Extract every line that includes the string "Blender".
++++ DATASET RECORDS ++++
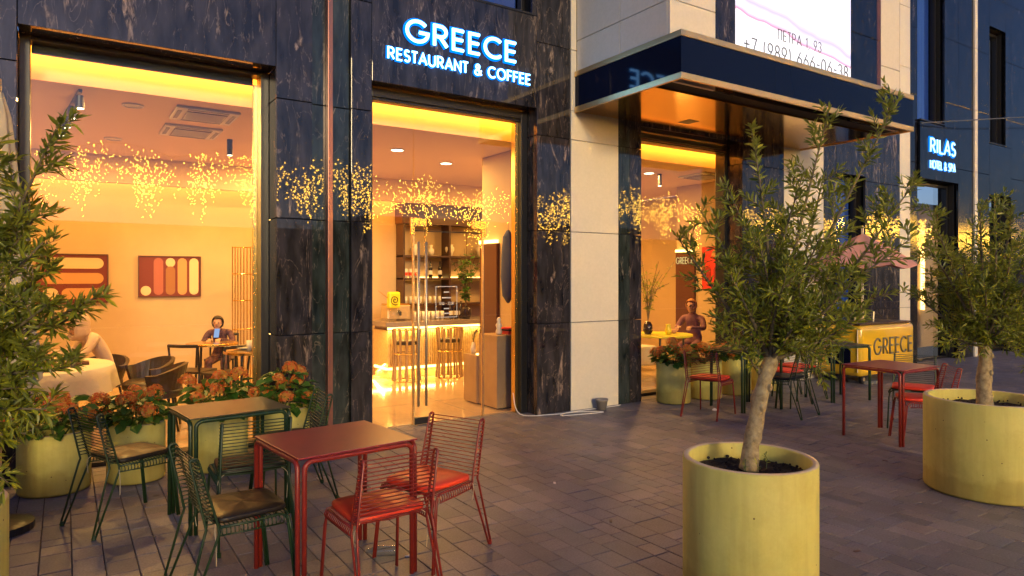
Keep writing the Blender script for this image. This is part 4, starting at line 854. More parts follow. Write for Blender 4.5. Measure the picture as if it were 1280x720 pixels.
def olive_tree(label, loc, trunk, limbs, seed, leafk=1.0, dens=1.0, singles=300, r0=.05):
    """trunk/limbs as (u, n, z) offsets from loc; each limb (start index on trunk, tip, bend)"""
    t = thing('olive_tree', label, 'tree', loc); rr = random.Random(seed); O = Vector(loc)
    W_ = lambda p: CAMU*p[0]+CAMN*p[1]+Vector((0, 0, p[2]))
    tp = smoothpath([W_(p) for p in trunk], 5); n = len(tp)
    bm = tube(B(), tp, [r0*(1.12 if i == 0 else 1)*(1-.28*i/(n-1))+.0025*math.sin(i*1.3) for i in range(n)], 14)
    for v in bm.verts:
        v.co += Vector((mnoise.noise(v.co*18), mnoise.noise(v.co*18+Vector((9, 0, 0))), 0))*.010
    for kz in (.16, .31, .42):
        kp = tp[min(n-1, int(kz/.62*(n-1)))]; r9 = bmesh.ops.create_icosphere(bm, subdivisions=2, radius=.016); bmesh.ops.scale(bm, verts=r9['verts'], vec=(1, 1, 1.5)); bmesh.ops.translate(bm, verts=r9['verts'], vec=kp+CAMU*rr.uniform(-.025, .025)-CAMN*r0*.72)
    obj('trunk', bm, 'bark', t, smooth=True)
    leaves = []; tw = B()
    def leaves_along(pts, step, L0):
        acc = 0; ph = rr.random()*3
        for i in range(len(pts)-1):
            a, b_ = pts[i], pts[i+1]; seg = (b_-a).length; d = (b_-a).normalized(); x = 0
            while acc+x < seg if False else x < seg:
                p = a.lerp(b_, x/seg); f = (i+x/seg)/(len(pts)-1)
                side = d.orthogonal().normalized(); ph += 1.57+rr.uniform(-.35, .35); side = Matrix.Rotation(ph, 3, d) @ side
                for s in (1, -1):
                    if rr.random() < .08: continue
                    spread = 1.0-.35*f
                    dd = (d*(1.05-.3*spread)+side*s*spread*rr.uniform(.75, 1.35)+Vector((0, 0, rr.uniform(-.02, .38)))).normalized()
                    L_ = L0*rr.uniform(.62, 1.12)*(1-.25*f*f)
                    leaves.append((p, frame_for(dd, Vector((rr.uniform(-.8, .8), rr.uniform(-.8, .8), 1)), rr.uniform(-1.2, 1.2)), L_))
                x += step
        d = (pts[-1]-pts[-2]).normalized()
        for _ in range(3): leaves.append((pts[-1], frame_for((d+Vector((rr.uniform(-.35, .35), rr.uniform(-.35, .35), rr.uniform(-.2, .3)))).normalized(), Vector((rr.uniform(-1, 1), 0, 1)), 0), L0*rr.uniform(.6, .9)))
    def twig(p, d, L_, depth):
        k = max(3, int(L_/.05)); pts = [p]; q = p.copy(); dd = d.copy()
        for i in range(k):
            dd = (dd+Vector((rr.uniform(-.16, .16), rr.uniform(-.16, .16), rr.uniform(-.06, .16)))).normalized(); q = q+dd*L_/k; pts.append(q.copy())
        tube(tw, pts, [max(.0011, .0028*(1-i/k)) for i in range(k+1)], 4, caps=False)
        leaves_along(pts[1:] if depth == 0 else pts, .0200/dens, .060*leafk)
        if depth > 0:
            for i in range(1, k): 
                if rr.random() < .8:
                    s = dd.orthogonal().normalized(); s = Matrix.Rotation(rr.uniform(0, 6.28), 3, dd) @ s
                    twig(pts[i], (dd*.7+s*.8+Vector((0, 0, .15))).normalized(), L_*rr.uniform(.3, .5), 0)
    for bi, (f, tip, sag, tl, cnt) in enumerate(limbs):
        P0 = tp[min(n-1, int(f*(n-1)))]; P3 = W_(tip); mid = P0.lerp(P3, .45)+Vector((0, 0, sag))+Vector((rr.uniform(-.04, .04), rr.uniform(-.04, .04), 0))
        pts = smoothpath([P0, mid, P3], 7); m = len(pts)
        obj('branch', tube(B(), pts, [.016*(1-.86*i/(m-1))*(r0/.05) for i in range(m)], 7), 'twig', t, smooth=True)
        leaves_along(pts[m//2:], .020/dens, .060*leafk)
        for j in range(cnt):
            x = .18+.80*(j+rr.random())/cnt; i = min(m-2, int(x*(m-1))); p = pts[i].lerp(pts[i+1], x*(m-1)-i) if i < m-1 else pts[-1]; d = (pts[i+1]-pts[i]).normalized()
            s = d.orthogonal().normalized(); s = Matrix.Rotation(rr.uniform(0, 6.28), 3, d) @ s
            twig(p, (d*.55+s*rr.uniform(.7, 1.1)+Vector((0, 0, .12))).normalized(), tl*rr.uniform(.55, 1.15)*(1.1-.55*x), 1)
    obj('twigs', tw, 'twig', t)['kind'] = 'stuff'
    def vis_(l):
        p = O+l[0]; q = proj(p.x, p.y, p.z)
        return (q is not None) and -20 < q[0] < 1300 and -10 < q[1] < 730
    idx = sorted(range(len(leaves)), key=lambda i: (0 if vis_(leaves[i]) else 1, ((O+leaves[i][0]-EYE).length)/leaves[i][2]))
    sing = set(idx[:singles]); V, F, T = [], [], []
    for i, (p, m3, L_) in enumerate(leaves):
        if i in sing:
            o = bpy.data.objects.new('leaf', _lm); C.objects.link(o); o.parent = t; m4 = (m3*L_).to_4x4(); m4.translation = p; o.matrix_local = m4
        else:
            k = len(V); V += [tuple(p+m3 @ (Vector(v)*L_)) for v in _lg[0]]; F += [tuple(a+k for a in g) for g in _lg[1]]; T += [rr.random()]*len(_lg[1])
    o = obj('crown', (V, [], F), 'olive', t); tag(o, kind='stuff'); a = o.data.attributes.new('tone', 'FLOAT', 'FACE'); a.data.foreach_set('value', T)
    return t

# centre tree
planter('tall yellow concrete planter standing in the centre right foreground', 2.98, 2.29, .335, .72, 'round yellow concrete planters')
k = 3.55/853
def PX(px, py, dn=0, cx=946, z0=.66, t=3.55):      # crown layout in metres around the trunk foot
    return ((px-cx)*t/853, dn, 1.65-(py-348)*t/853-z0)
tr_c = [(0, 0, 0), (.02, 0, .17), (.05, 0, .33), (.09, .0, .50), (.14, .01, .64)]
limbs = []
for px, py, dn, f, sag, tl, cnt in ((1140, 118, .05, .97, .02, .20, 16), (1040, 140, -.05, .97, .03, .17, 14), (955, 165, .05, .97, .06, .15, 12), (1135, 235, -.1, .95, .0, .20, 14), (885, 262, 0, .9, .05, .17, 12), (862, 292, .12, .85, .03, .16, 10),
    (1110, 300, -.28, .9, 0, .2, 13), (905, 330, -.15, .85, .02, .18, 12), (905, 395, -.05, .72, .0, .17, 12), (1000, 300, -.32, .9, .02, .2, 13), (1075, 395, -.12, .85, -.02, .2, 13), (940, 300, -.2, .9, .04, .18, 12),
    (1010, 255, .25, .9, .03, .2, 12), (1085, 330, .28, .9, .0, .2, 12), (950, 380, .25, .8, .0, .18, 10), (1110, 372, .1, .85, -.03, .2, 12), (1000, 225, -.12, .97, .03, .18, 12), (1050, 215, .1, .97, .03, .18, 12), (985, 385, -.28, .85, -.02, .16, 10), (925, 225, .1, .95, .04, .13, 9), (1035, 350, -.35, .9, .0, .18, 10), (960, 345, -.33, .85, .0, .17, 9)):
    limbs.append((f, PX(px, py, dn), sag, tl, cnt))
olive_tree('young olive tree with leaning trunk in the tall yellow planter in the centre right foreground', (2.98, 2.29, .655), tr_c, limbs, 11, 1.05, .84, r0=.046)
# small weeds at the trunk foot
t = thing('weed', 'small green weeds sprouting from the soil beside the leaning olive trunk', 'weed', (2.98, 2.29, .65)); V, F = [], []; rr = random.Random(5)
for cx_, cy_ in ((-.10, -.05), (-.06, -.09), (.07, .02), (.10, -.03)):
    bm = tube(B(), [(cx_, cy_, 0), (cx_+.01, cy_, .05), (cx_+rr.uniform(-.02, .02), cy_, .085)], .002, 4); obj('stem', bm, 'stem', t)
    for j in range(9):
        o = bpy.data.objects.new('leaf', _lm); C.objects.link(o); o.parent = t; m4 = (frame_for(Vector((rr.uniform(-1, 1), rr.uniform(-1, 1), .6)), Vector((0, 0, 1)), 0)*.028).to_4x4(); m4.translation = Vector((cx_, cy_, .03+.006*j)); o.matrix_local = m4
# right tree
planter('wide yellow concrete planter at the right edge beside the red table', 6.03, 2.42, .43, .72, 'round yellow concrete planters')
PR = lambda px, py, dn=0: PX(px, py, dn, 1219, .66, 5.25)
limbs = [(f, PR(px, py, dn), sag, tl, cnt) for px, py, dn, f, sag, tl, cnt in ((1150, 262, 0, .95, .05, .24, 13), (1190, 265, -.2, .97, .04, .24, 13), (1265, 262, .1, .97, .04, .24, 13), (1300, 250, -.1, .97, .03, .24, 12), (1135, 310, -.15, .92, .02, .22, 12),
    (1140, 365, .1, .9, 0, .22, 11), (1165, 415, -.1, .88, -.02, .22, 11), (1255, 425, -.2, .9, -.02, .24, 12), (1290, 330, -.25, .92, 0, .24, 12), (1310, 390, 0, .9, -.02, .24, 12), (1210, 310, -.35, .95, .02, .24, 13), (1240, 350, -.4, .92, 0, .24, 12), (1180, 360, -.35, .9, 0, .24, 12),
    (1200, 300, .3, .95, .02, .24, 12), (1250, 320, .3, .95, 0, .24, 12), (1180, 350, .3, .9, 0, .22, 10), (1210, 400, -.3, .88, -.03, .2, 10), (1230, 250, 0, .97, .03, .2, 10), (1275, 290, -.3, .95, 0, .22, 10), (1160, 330, -.3, .9, 0, .22, 10))]
olive_tree('dense olive tree with straight trunk in the wide yellow planter at the right edge', (5.78, 2.33, .655), [(0, 0, 0), (-.01, 0, .2), (.0, 0, .42), (-.01, 0, .52)], limbs, 23, 1.15, .85, r0=.055)
# near left tree (its planter stands just outside the picture)
planter('yellow concrete planter just outside the left edge holding the nearest olive tree', -.53, 3.63, .335, .72, 'round yellow concrete planters')
PL = lambda px, py, dn=0: PX(px, py, dn, -100, .66, 2.75)
limbs = [(f, PL(px, py, dn), sag, tl, cnt) for px, py, dn, f, sag, tl, cnt in ((70, 160, 0, .95, .06, .20, 13), (112, 372, .02, .9, .02, .15, 12), (100, 455, -.03, .88, .0, .15, 12), (62, 300, -.03, .92, .03, .16, 11), (58, 510, 0, .8, -.03, .15, 12), (20, 190, -.1, .97, .06, .2, 13), (40, 260, .05, .95, .03, .17, 12), (80, 372, -.05, .9, .02, .17, 11), (45, 330, .1, .92, .02, .17, 11), (55, 430, 0, .88, .0, .17, 11), (35, 480, -.05, .8, -.02, .17, 12),
    (22, 545, .05, .75, -.04, .15, 11), (10, 400, -.15, .9, 0, .18, 12), (-10, 300, -.1, .95, .02, .2, 12), (-5, 500, .1, .8, -.02, .17, 11), (-60, 400, -.1, .9, 0, .2, 8), (-60, 200, 0, .97, .05, .2, 8), (10, 245, .15, .95, .02, .18, 11), (60, 400, .12, .88, 0, .12, 8), (15, 600, -.02, .7, -.05, .13, 9))]
olive_tree('nearest olive tree reaching in from the left edge in front of the left window', (-.485, 3.61, .655), [(0, 0, 0), (0, 0, .25), (.05, 0, .5), (.06, 0, .6)], limbs, 37, 1.22, .76, r0=.05)
planter('yellow concrete planter at the left edge next to the closed parasol', -.80, 5.62, .45, .66, 'round yellow concrete planters')
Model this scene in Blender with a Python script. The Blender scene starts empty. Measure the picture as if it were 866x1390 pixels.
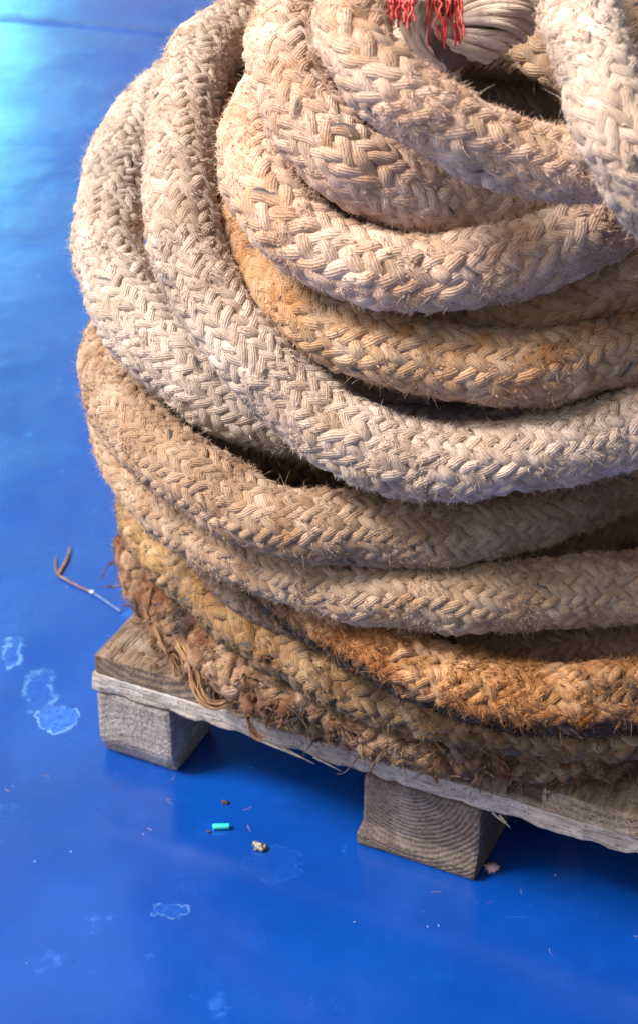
import bpy, math, random
import numpy as np
from mathutils import Vector
rng = np.random.default_rng(7)
random.seed(7)
PI = math.pi
col = bpy.context.scene.collection
scene = bpy.context.scene

# measured centre lines (metres) of the rope turns
PATHS = {
  'A': (0.0322, [[-0.1237, 1.8475, 0.5491], [-0.1602, 1.7568, 0.5476], [-0.1796, 1.6704, 0.5366], [-0.1827, 1.5947, 0.5159], [-0.1758, 1.5393, 0.4968], [-0.1621, 1.4992, 0.48], [-0.1368, 1.4657, 0.4664], [-0.1075, 1.4376, 0.4519], [-0.0745, 1.4231, 0.4392], [-0.0351, 1.4152, 0.427], [0.0224, 1.409, 0.418], [0.1131, 1.403, 0.411], [0.1977, 1.4037, 0.4141], [0.2705, 1.4147, 0.4287]]),
  'B': (0.0315, [[-0.0329, 1.8054, 0.6331], [-0.0715, 1.7363, 0.6398], [-0.0995, 1.6702, 0.6379], [-0.1129, 1.6037, 0.6286], [-0.1159, 1.5381, 0.6094], [-0.1115, 1.4805, 0.5892], [-0.1013, 1.4312, 0.567], [-0.0846, 1.394, 0.5437], [-0.0606, 1.3656, 0.5199], [-0.029, 1.3399, 0.4951], [0.0068, 1.3189, 0.4745], [0.0463, 1.3046, 0.4613], [0.0883, 1.296, 0.456], [0.1331, 1.2932, 0.4564], [0.1784, 1.2998, 0.4616], [0.2245, 1.3136, 0.4691], [0.271, 1.3299, 0.4812]]),
  'C': (0.03, [[-0.0017, 1.5465, 0.7484], [-0.0225, 1.477, 0.7396], [-0.0252, 1.4221, 0.7277], [-0.0113, 1.3771, 0.7051], [0.0144, 1.3528, 0.6837], [0.0468, 1.3485, 0.6609], [0.0856, 1.3586, 0.64], [0.1288, 1.3798, 0.6221], [0.1717, 1.4106, 0.6043], [0.214, 1.4468, 0.5878], [0.261, 1.4856, 0.5772]]),
  'D': (0.0278, [[0.0294, 1.3665, 0.799], [0.0208, 1.3288, 0.7856], [0.0347, 1.3042, 0.7678], [0.0598, 1.2923, 0.7487], [0.0894, 1.2872, 0.7284], [0.1206, 1.2875, 0.7105], [0.1572, 1.291, 0.7003], [0.1942, 1.2994, 0.6978], [0.2322, 1.315, 0.6995]]),
  'E': (0.0288, [[0.1782, 1.4092, 0.7983], [0.179, 1.3412, 0.7943], [0.1799, 1.2898, 0.7865], [0.1851, 1.2503, 0.7731], [0.1974, 1.2191, 0.7525], [0.2181, 1.2094, 0.7206], [0.2526, 1.2423, 0.6683], [0.308, 1.3232, 0.5947]]),
  'F': (0.03, [[0.0043, 1.6072, 0.6597], [-0.0287, 1.5393, 0.6598], [-0.0467, 1.4692, 0.6535], [-0.0481, 1.4087, 0.6454], [-0.0346, 1.365, 0.6318], [-0.0071, 1.3401, 0.6195], [0.0254, 1.3267, 0.6098], [0.0632, 1.3199, 0.6035], [0.1011, 1.3196, 0.6019], [0.1452, 1.3321, 0.606], [0.1854, 1.3571, 0.6121], [0.2276, 1.3887, 0.6168], [0.2715, 1.4222, 0.6182]]),
  'G': (0.03, [[-0.0596, 1.8855, 0.5947], [-0.0749, 1.7433, 0.5887], [-0.0755, 1.6275, 0.5858], [-0.066, 1.5275, 0.5748], [-0.05, 1.4484, 0.5653], [-0.0246, 1.3908, 0.5536], [0.0067, 1.3524, 0.5441], [0.0456, 1.3272, 0.5373], [0.0868, 1.3147, 0.5327], [0.1369, 1.3151, 0.5275], [0.1887, 1.3298, 0.5213], [0.2459, 1.3542, 0.5195], [0.2855, 1.376, 0.5208]]),
  'H': (0.0285, [[0.0272, 1.4026, 0.5458], [0.0724, 1.3738, 0.5412], [0.1227, 1.3622, 0.5441], [0.1736, 1.3676, 0.5527], [0.2199, 1.3824, 0.5623], [0.2669, 1.4002, 0.5724]]),
  'J': (0.0285, [[-0.0701, 1.659, 0.4284], [-0.0284, 1.5822, 0.4153], [0.0109, 1.526, 0.4087], [0.0521, 1.4952, 0.404], [0.0993, 1.4836, 0.3997], [0.1561, 1.4809, 0.3976], [0.2196, 1.485, 0.3989], [0.2839, 1.4985, 0.4094]]),
  'L': (0.0285, [[-0.1691, 1.6613, 0.3578], [-0.1334, 1.5828, 0.3467], [-0.0842, 1.5281, 0.3401], [-0.0344, 1.4944, 0.3375], [0.0237, 1.4721, 0.3361], [0.1067, 1.4627, 0.3344], [0.2034, 1.4723, 0.3359], [0.2897, 1.5011, 0.3486]]),
  'K': (0.031, [[-0.1419, 1.7108, 0.4183], [-0.1748, 1.6133, 0.4139], [-0.1799, 1.5286, 0.4073], [-0.1611, 1.4578, 0.4001], [-0.1295, 1.4029, 0.3955], [-0.0883, 1.3616, 0.3906], [-0.043, 1.3321, 0.3835], [0.0041, 1.3181, 0.3794], [0.0568, 1.3165, 0.3762], [0.1101, 1.327, 0.3735], [0.1712, 1.351, 0.3727], [0.2224, 1.3813, 0.3725], [0.2744, 1.4092, 0.3766], [0.3143, 1.4326, 0.3825]]),
  'N': (0.0285, [[0.077, 1.3465, 0.3177], [0.1323, 1.3576, 0.3175], [0.1888, 1.3745, 0.3185], [0.2468, 1.4001, 0.3237], [0.2999, 1.4252, 0.3282]]),
  'M': (0.03, [[-0.1693, 1.5163, 0.3318], [-0.1405, 1.4538, 0.3234], [-0.1049, 1.4078, 0.3231], [-0.0631, 1.3698, 0.3217], [-0.0109, 1.3378, 0.3208], [0.028, 1.3164, 0.3233], [0.0752, 1.3051, 0.3226], [0.1286, 1.3034, 0.3195], [0.1826, 1.311, 0.3199], [0.2553, 1.322, 0.3216], [0.2984, 1.3317, 0.3244]]),
  'O': (0.0285, [[0.0419, 1.3624, 0.2498], [0.1033, 1.3401, 0.247], [0.1641, 1.3282, 0.2482], [0.2256, 1.3303, 0.2505], [0.2887, 1.3424, 0.2529]]),
  'P': (0.0305, [[-0.0869, 1.4685, 0.273], [-0.0466, 1.4175, 0.2686], [-0.005, 1.3687, 0.2698], [0.0318, 1.3287, 0.2685], [0.0707, 1.3026, 0.2615], [0.1123, 1.285, 0.2515], [0.1538, 1.2743, 0.2455], [0.1955, 1.2709, 0.2429], [0.2595, 1.2743, 0.2417], [0.299, 1.2821, 0.2417]]),
  'Q': (0.032, [[-0.1607, 1.7114, 0.2309], [-0.1664, 1.6483, 0.2182], [-0.1586, 1.5875, 0.2149], [-0.1347, 1.5267, 0.2121], [-0.0886, 1.4668, 0.2044], [-0.0476, 1.4194, 0.2038], [-0.0019, 1.3784, 0.2016], [0.0485, 1.3439, 0.1994], [0.1038, 1.318, 0.1977], [0.1649, 1.3041, 0.197], [0.2265, 1.3014, 0.1951], [0.2891, 1.3092, 0.1968]]),
  'R': (0.027, [[-0.1629, 1.6943, 0.1541], [-0.1737, 1.6258, 0.1509], [-0.1607, 1.5647, 0.1495], [-0.137, 1.5141, 0.1512], [-0.1071, 1.4681, 0.1512], [-0.0685, 1.4258, 0.1496], [-0.0216, 1.391, 0.1494], [0.0239, 1.3633, 0.1491], [0.0684, 1.3427, 0.1494], [0.1123, 1.3281, 0.1492], [0.1625, 1.3202, 0.1492], [0.2131, 1.3197, 0.148], [0.275, 1.3299, 0.1493], [0.318, 1.3461, 0.1508]]),
  'T': (0.0285, [[0.2694, 1.6766, 0.719], [0.2586, 1.5791, 0.7074], [0.2508, 1.4958, 0.6946], [0.2503, 1.4311, 0.6778], [0.2582, 1.3773, 0.6589]]),
  'S': (0.0285, [[0.1737, 1.8048, 0.6784], [0.1764, 1.7141, 0.6743], [0.183, 1.6477, 0.6696], [0.201, 1.6084, 0.6605], [0.2286, 1.5882, 0.6488], [0.2618, 1.5767, 0.639]]),
}
BUN1 = [[0.0639, 1.495, 0.7246], [0.0767, 1.4429, 0.7361], [0.0868, 1.4061, 0.7436], [0.096, 1.3916, 0.7489], [0.1093, 1.395, 0.7542], [0.1262, 1.4112, 0.7607], [0.1454, 1.4383, 0.7658], [0.1678, 1.4774, 0.7708], [0.1881, 1.5193, 0.7803]]
BUN2 = [[0.0711, 1.5333, 0.7468], [0.0674, 1.4946, 0.7422], [0.0712, 1.4483, 0.7444], [0.0787, 1.4187, 0.7447], [0.086, 1.4062, 0.7346], [0.0915, 1.4189, 0.7175]]
RED1 = [0.0569, 1.3318, 0.8037]
RED2 = [0.0897, 1.3715, 0.7915]
BANDC = [0.095, 1.3925, 0.7485]
BANDA = [0.914, -0.051, 0.404]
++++
RESPONSE:
Keep writing the Blender script for this image. This is part 4, starting at line 854. More parts follow. Write for Blender 4.5. Measure the picture as if it were 1280x720 pixels.
Model this scene in Blender with a Python script. The Blender scene starts empty. Measure the picture as if it were 866x1390 pixels.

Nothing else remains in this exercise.